Henk Ovink thinks different. You realize that after just a few minutes of talking with him. Or by hearing some of his job titles: Sherpa for the UN Commission High Level Panel on Water, Netherlands' first Special Envoy for International Water Affairs. Or by looking at the photo of him standing fully dressed in a swimming pool (for a news profile).

A Dutch urban planner, Ovink came to the U.S.--a volunteer on loan from the Dutch government--to help rebuild New York City after Hurricane Sandy. His approach was . . . different. With the crucial buy-in of Shaun Donovan, then-head of the federal Department of Housing and Urban Development and the help of many partners, Ovink designed and ran a unique Rebuild By Design (RBD) process. RBD fostered a massive, intense collaboration-competition among communities, local, state, and federal governments, and design teams of professionals from around the globe that resulted in the development of seven world-class projects to boost the NYC region's resilience and attracted about $1 billion in federal investment. Now, with Jelte Boeijenga and interviews with a dozen partners, Ovink tells the inside story of the process and what was radically different about it: Too Big: Rebuild By Design: A Transformative Approach to Climate Change.

In "Too Big," Ovink explains that the complexities of climate change--the "new normal"--require a new approach that "steps outside existing frameworks and agreements based on assumptions made in the past. . .  We must free ourselves of too common 'cannot,' 'must not' and 'won't work' attitudes and embrace a 'yes, we can' mentality. That, in turn, means we must set aside accepted roles and challenge longstanding relationships.
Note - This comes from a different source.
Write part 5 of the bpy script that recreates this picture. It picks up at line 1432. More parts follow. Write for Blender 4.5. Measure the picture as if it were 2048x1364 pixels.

We need coordination between the analysis of challenges and real understandings of them, developing a comprehensive perspective that connects us to immediate action and immediate impact. in other words, we need truly inclusive collaboration that ties everyone and everything, from the first day to the last, into a new working culture."

Ovink's tale about how this was mostly accomplished, although not without great difficulty, in the midst of an enormous urban disaster--using a design process to "make a conscious detour around the sometimes rigid and ineffective ways that government and the whole of society works"--offers a series of lessons that other cities and national governments have already been using and that can help urban climate adaptation practitioners everywhere get further, faster, better.